> [To do] In the listing that follows, the range to quote begins at the line that has "BLUEL, mc, bevel=.04)" and ends after the line that has "b.beam(Q(-.35, -2.35, 10.8), Q(-.1, -.9, 21.0), .12, .45);"; quote it verbatim and add nothing.

Entries with scene source code:
================================

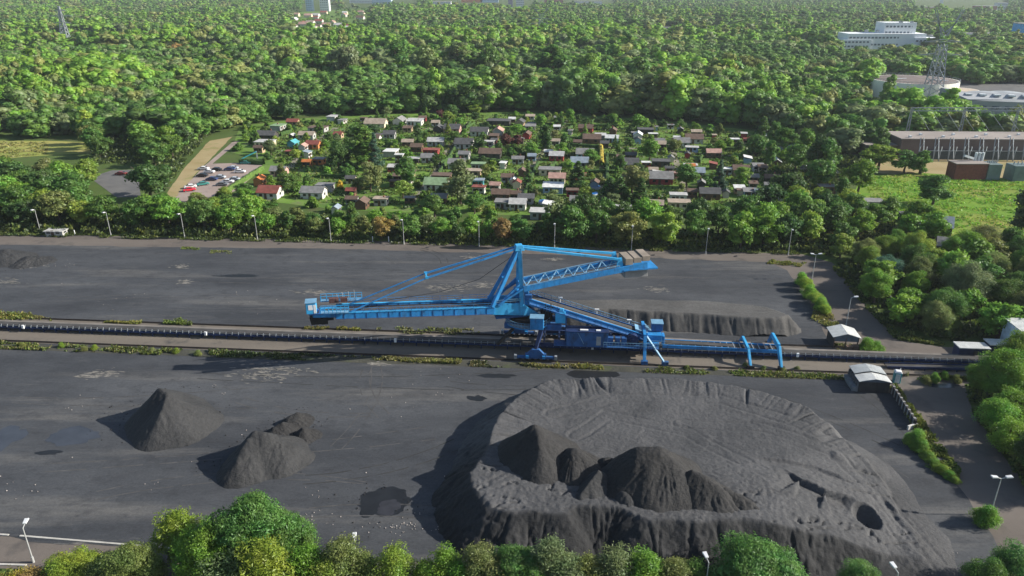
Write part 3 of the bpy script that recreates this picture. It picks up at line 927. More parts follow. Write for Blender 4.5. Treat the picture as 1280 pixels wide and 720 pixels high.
# slew ring and its round walkway
b = mb(); b.tube(S(1.0, 0, 6.5), S(1.0, 0, 7.3), 2.7, n=32); b.build('slew_ring', BLACK, mc, smooth=False)
def ring(r0, r1, z0, z1, c, a0=0, a1=2 * math.pi, n=40):
    b = mb()
    for k in range(n):
        qa, qb = a0 + (a1 - a0) * k / n, a0 + (a1 - a0) * (k + 1) / n
        pts = [(c.x + r * math.cos(q), c.y + r * math.sin(q), z0) for r, q in ((r0, qa), (r1, qa), (r1, qb), (r0, qb))]
        b.slab(pts, (0, 0, z1 - z0))
    return b
cc = S(1.6, 0, 0)
ring(2.8, 4.6, 6.4, 6.5, cc, math.radians(-170), math.radians(60)).build('slew_walkway', GALV, mc)
b = mb()
n = 26
pts = []
for k in range(n + 1):
    q = math.radians(-170 + 230 * k / n)
    p = Vector((cc.x + 4.55 * math.cos(q), cc.y + 4.55 * math.sin(q), 6.5))
    pts.append(p); b.beam(p, p + Vector((0, 0, 1.1)), .07)
for z in (.55, 1.1):
    for p, q in zip(pts, pts[1:]): b.beam(p + Vector((0, 0, z)), q + Vector((0, 0, z)), .07)
b.build('slew_railing', PALEBLUE, mc)
ring(4.5, 4.62, 6.3, 6.5, cc, math.radians(-170), math.radians(60)).build('slew_skirt', BLUE, mc)

# electrical cabin and chute beneath the superstructure
b = mb(); b.box(S(3.6, -3.9, 7.75), (2.6, 1.9, 2.4), BASIS_YAW); o = b.build('electrical_cabin', BLUE, mc, bevel=.05)
b = mb(); b.box(S(3.6, -3.9, 9.0), (2.8, 2.1, .12), BASIS_YAW); b.build('roof', PALEBLUE, o)
b = mb(); b.box(S(3.2, -4.87, 7.6), (.8, .06, 1.8), BASIS_YAW); b.build('door', BLUE, o)
b = mb(); b.box(S(8.2, -1.6, 8.1), (2.0, 1.6, 2.2), BASIS_YAW); b.box(S(8.4, -1.6, 9.5), (1.2, 1.2, .7), BASIS_YAW, .6); b.build('hydraulic_cabinet', BLUEL, mc, bevel=.05)
b = mb(); b.box(S(5.4, 0, 8.6), (2.2, 2.2, 3.2), BASIS_YAW, 1.25); b.build('feed_chute', BLACK, mc)
b = mb()
for k in range(4): b.tube(S(4.6 + k * .55, -2.0, 7.2), S(4.6 + k * .55, -2.0, 10.0 + (k % 2)), .12)
b.beam(S(4.4, -2.0, 7.6), S(6.6, -2.0, 7.6), .16); b.build('pipework', BLACK, mc)
b = mb(); b.box(S(5.6, 1.8, 9.2), (3, 1.2, 1.6), BASIS_YAW); b.build('hydraulic_unit', BLACK, mc)

# superstructure: two side plates, cross beams
for n_ in (-2.1, 2.1):
    poly = [Q(6.2, n_, 11.2), Q(.2, n_, 10.9), Q(-3.6, n_, 8.2), Q(-3.4, n_, 7.9), Q(6.5, n_, 9.0)]
    b = mb(); b.slab(poly, N1 * .45); b.build('side_plate', BLUEL, mc, bevel=.03)
b = mb()
for a_, h_ in ((6, 9.6), (3, 9.3), (0, 9.2), (-2.6, 8.4)): b.beam(Q(a_, -2, h_), Q(a_, 2.2, h_), .5, .7)
b.box(Q(2, .1, 8.0), (6.5, 3.6, .5), YAW_E); b.build('turntable', BLUED, mc)
b = mb()
for n_ in (-2.2,):
    for k in range(6): b.beam(Q(5.6 - k * 1.05, n_, 11.1), Q(5.6 - k * 1.05, n_, 12.0), .06)
    b.beam(Q(5.6, n_, 12.0), Q(.3, n_, 12.0), .06); b.beam(Q(5.6, n_, 11.6), Q(.3, n_, 11.6), .06)
b.build('deck_railing', PALEBLUE, mc)

# mast
AP = 21.9
for n_ in (-2.0, 2.0):
    nt_ = n_ * .28
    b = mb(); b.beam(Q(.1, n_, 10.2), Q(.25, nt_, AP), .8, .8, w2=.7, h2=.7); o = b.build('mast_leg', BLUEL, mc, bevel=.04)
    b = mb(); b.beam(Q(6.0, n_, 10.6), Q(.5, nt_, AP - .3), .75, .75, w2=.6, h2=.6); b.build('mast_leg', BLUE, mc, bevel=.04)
    b = mb(); b.beam(Q(4.6, n_, 10.8), Q(.4, n_ * .8, 14.8), .5, .5); b.build('mast_brace', BLUE, mc)
for a_, n_, h_, w_ in ((.15, 1.5, 14.5, .5), (.2, .8, 19.5, .5), (3.4, 1.4, 15.6, .4)):
    b = mb(); b.beam(Q(a_, -n_, h_), Q(a_, n_, h_), w_, w_); b.build('mast_crossbeam', BLUE, mc)
b = mb(); b.box(Q(.3, 0, AP + .1), (1.9, 2.0, 1.0), YAW_E, .7); b.build('mast_head', BLUEL, mc, bevel=.06)
b = mb()
b.beam(Q(-.35, -2.35, 10.8), Q(-.1, -.9, 21.0), .12, .45); b.build('ladder', PALEBLUE, mc)

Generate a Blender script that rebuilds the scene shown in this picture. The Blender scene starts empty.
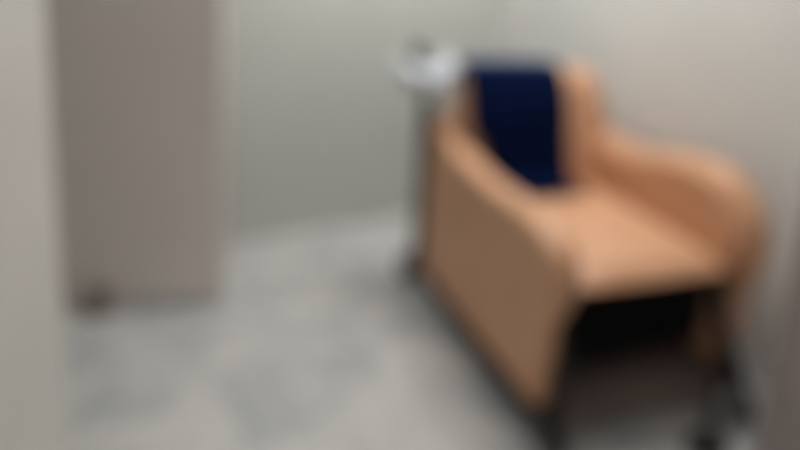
import bpy, bmesh, math, random
from mathutils import Vector, Matrix, noise
random.seed(4)
S = bpy.context.scene
C = S.collection
R = math.radians

# ------------------------------------------------------------------ camera
CAM_H, PITCH, ROLL = 1.21, R(13.586), R(3.859)
cd = bpy.data.cameras.new('camera'); cam = bpy.data.objects.new('camera', cd); C.objects.link(cam)
fw = Vector((0, math.cos(PITCH), -math.sin(PITCH))); up0 = Vector((0, math.sin(PITCH), math.cos(PITCH))); rt0 = Vector((1, 0, 0))
rt = rt0*math.cos(ROLL) + up0*math.sin(ROLL); up = up0*math.cos(ROLL) - rt0*math.sin(ROLL)
m = Matrix((rt, up, -fw)).transposed().to_4x4(); m.translation = (0, 0, CAM_H)
cam.matrix_world = m
cd.sensor_width = 36; cd.lens = 666.489/800*36; cd.shift_y = -112.23/800; cd.clip_start = .02
USE_DOF = True
cd.dof.use_dof = USE_DOF
cd.dof.focus_distance = .25
cd.dof.aperture_fstop = 2.05
S.camera = cam

# ------------------------------------------------------------------ world, lamps, exposure
S.view_settings.view_transform = 'Standard'; S.view_settings.look = 'None'
S.view_settings.gamma = 1; S.view_settings.use_curve_mapping = False
S.view_settings.exposure = 0.0
S.cycles.use_denoising = True
W = bpy.data.worlds.new('world'); S.world = W; W.use_nodes = True
bg = W.node_tree.nodes['Background']; bg.inputs[0].default_value = (1, .99, .98, 1); bg.inputs[1].default_value = .275

def area(name, loc, size, power, col=(1, .985, .96), rot=(0, 0, 0)):
    l = bpy.data.lights.new(name, 'AREA'); l.shape = 'RECTANGLE'; l.size, l.size_y = size; l.energy = power; l.color = col
    o = bpy.data.objects.new(name, l); C.objects.link(o); o.location = loc; o.rotation_euler = rot
    return o
area('ceiling_lamp_light', (.44, 2.20, 2.50), (1.1, .55), 38, rot=(0, 0, R(20)))
area('ceiling_lamp_light', (-.05, -.7, 2.50), (1.1, .55), 10, rot=(0, 0, R(20)))

# ------------------------------------------------------------------ materials
def lin(c):
    return tuple(((v/255)/12.92 if v/255 <= .04045 else ((v/255+.055)/1.055)**2.4) for v in c) + (1,)
def mat(name, c1, c2=None, scale=8, rough=.6, bump=0, bscale=60, spec=.5, detail=4, sheen=0, lo=.35, hi=.65, wave=False):
    mt = bpy.data.materials.new(name); mt.use_nodes = True; nt = mt.node_tree; b = nt.nodes['Principled BSDF']
    b.inputs['Roughness'].default_value = rough; b.inputs['Specular IOR Level'].default_value = spec
    if sheen: b.inputs['Sheen Weight'].default_value = sheen
    tc = nt.nodes.new('ShaderNodeTexCoord')
    n = nt.nodes.new('ShaderNodeTexNoise'); n.inputs['Scale'].default_value = scale; n.inputs['Detail'].default_value = detail
    nt.links.new(tc.outputs['Object'], n.inputs['Vector'])
    cr = nt.nodes.new('ShaderNodeValToRGB'); cr.color_ramp.elements[0].position = lo; cr.color_ramp.elements[1].position = hi
    cr.color_ramp.elements[0].color = lin(c1); cr.color_ramp.elements[1].color = lin(c2 or c1)
    nt.links.new(n.outputs['Fac'], cr.inputs['Fac']); nt.links.new(cr.outputs['Color'], b.inputs['Base Color'])
    if bump:
        n2 = nt.nodes.new('ShaderNodeTexNoise'); n2.inputs['Scale'].default_value = bscale; n2.inputs['Detail'].default_value = 3
        nt.links.new(tc.outputs['Object'], n2.inputs['Vector'])
        bp = nt.nodes.new('ShaderNodeBump'); bp.inputs['Strength'].default_value = bump; bp.inputs['Distance'].default_value = .01
        nt.links.new(n2.outputs['Fac'], bp.inputs['Height']); nt.links.new(bp.outputs['Normal'], b.inputs['Normal'])
    return mt
M = dict(
    wall=mat('wall_paint', (190, 192, 187), (194, 195, 190), 2, .75, .05, 180, .3),
    wall_r=mat('wall_paint_warm', (219, 220, 217), (224, 223, 220), 2, .7, .05, 180, .3),
    ceil=mat('ceiling_paint', (225, 224, 218), (230, 229, 224), 3, .9, .1, 120, .2),
    door=mat('taupe_laminate', (222, 212, 206), (227, 217, 211), 3, .5, .02, 90, .4),
    jamb=mat('jamb_paint', (211, 208, 203), (216, 213, 208), 3, .45, .03, 120, .4),
    panel=mat('warm_grey_paint', (140, 130, 130), (147, 136, 135), 3, .5, .02, 120, .4),
    vinyl=mat('tan_vinyl', (200, 151, 117), (207, 158, 123), 5, .42, .12, 260, .45),
    vinyl_seam=mat('tan_vinyl_piping', (176, 122, 88), (184, 130, 95), 9, .45, .05, 200, .45),
    black=mat('black_metal', (30, 27, 25), (38, 34, 31), 12, .6, .03, 160, .5),
    rubber=mat('black_rubber', (22, 21, 21), (30, 29, 28), 20, .7, .1, 120, .3),
    blackcloth=mat('black_liner', (10, 10, 11), (14, 13, 14), 20, .95, .1, 300, .1),
    shade_sheet=mat('brown_grey_floor_shade', (118, 104, 99), (128, 113, 107), 10, .7, .05, 90, .2),  # colour stands in for the floor's shade under the chair
    cab=mat('dark_grey_laminate', (140, 130, 128), (146, 136, 134), 6, .55, .03, 90, .3),
    navy=mat('navy_terry', (8, 18, 50), (12, 24, 58), 60, 1, .6, 420, .02),
    navyhem=mat('blue_hem', (40, 62, 98), (50, 72, 108), 60, .9, .4, 400, .2),
    white=mat('white_cotton', (196, 200, 208), (212, 214, 220), 14, .9, .3, 160, .2),
    chrome=mat('brushed_steel', (150, 150, 150), (175, 175, 172), 30, .3, .02, 200, .5),
    darkrub=mat('dark_stop_rubber', (112, 102, 96), (124, 113, 106), 18, .7, .1, 100, .3),
    lampwhite=mat('lamp_housing', (225, 225, 225), (230, 230, 230), 8, .5),
)
M['chrome'].node_tree.nodes['Principled BSDF'].inputs['Metallic'].default_value = .9
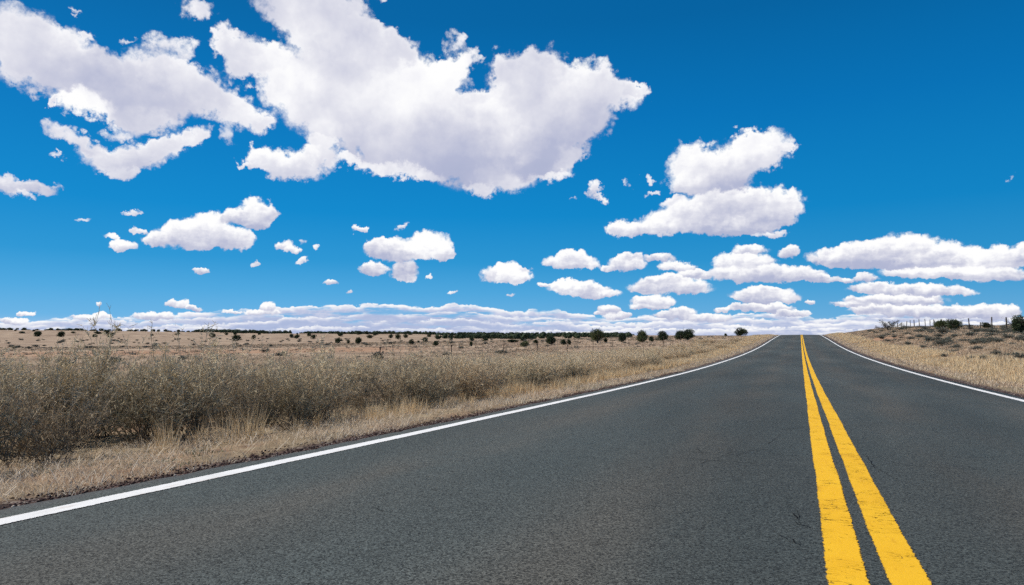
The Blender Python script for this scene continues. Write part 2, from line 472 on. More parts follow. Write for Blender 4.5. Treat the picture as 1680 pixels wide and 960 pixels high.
# the long bank of far clouds along the horizon, crest height by bearing
rc = wt.nodes.new('ShaderNodeFloatCurve')
ridge_pts = [(0.0, 0.1306), (0.0021, 0.1306), (0.0676, 0.1497), (0.0895, 0.1609), (0.1126, 0.2099), (0.1326, 0.237), (0.1515, 0.2023), (0.1666, 0.2286), (0.1842, 0.2719), (0.2024, 0.3001), (0.2355, 0.3401), (0.27, 0.3808), (0.2955, 0.4028), (0.3163, 0.4151), (0.3375, 0.4358), (0.359, 0.4387), (0.3917, 0.398), (0.4138, 0.435), (0.4249, 0.4445), (0.4472, 0.383), (0.4751, 0.3475), (0.4974, 0.365), (0.5196, 0.3286), (0.5417, 0.2743), (0.5581, 0.2381), (0.5853, 0.2539), (0.612, 0.2777), (0.6382, 0.2834), (0.6638, 0.2884), (0.6888, 0.2929), (0.713, 0.2802), (0.7364, 0.227), (0.7592, 0.263), (0.7812, 0.3052), (0.8023, 0.2994), (0.8227, 0.3011), (0.8422, 0.3097), (0.8572, 0.2973), (0.8662, 0.2081), (0.8991, 0.1721), (1.0, 0.1721)]
cv = rc.mapping.curves[0]
for i, (a, b) in enumerate(ridge_pts):
    if i < 2:
        cv.points[i].location = (a, b)
    else:
        cv.points.new(a, b)
rc.mapping.update()
W._in(rc.inputs['Value'], W.lin(AZ, -1.15, 0.45))
ridge_h = W.math('MULTIPLY', rc.outputs[0], 0.1)
SKY0 = W.mix(W.smooth(EL, 0.0, 0.030, 0.75, 0.0), BLUE, (0.47, 0.58, 0.80))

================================

> [Written reply]
    b = mb(); b.beam(Q(.1, n_, 10.2), Q(.25, nt_, AP), .8, .8, w2=.7, h2=.7); o = b.build('mast_leg', BLUEL, mc, bevel=.04)
    b = mb(); b.beam(Q(6.0, n_, 10.6), Q(.5, nt_, AP - .3), .75, .75, w2=.6, h2=.6); b.build('mast_leg', BLUE, mc, bevel=.04)
    b = mb(); b.beam(Q(4.6, n_, 10.8), Q(.4, n_ * .8, 14.8), .5, .5); b.build('mast_brace', BLUE, mc)
for a_, n_, h_, w_ in ((.15, 1.5, 14.5, .5), (.2, .8, 19.5, .5), (3.4, 1.4, 15.6, .4)):
    b = mb(); b.beam(Q(a_, -n_, h_), Q(a_, n_, h_), w_, w_); b.build('mast_crossbeam', BLUE, mc)
b = mb(); b.box(Q(.3, 0, AP + .1), (1.9, 2.0, 1.0), YAW_E, .7); b.build('mast_head', BLUEL, mc, bevel=.06)
b = mb()
b.beam(Q(-.35, -2.35, 10.8), Q(-.1, -.9, 21.0), .12, .45); b.build('ladder', PALEBLUE, mc)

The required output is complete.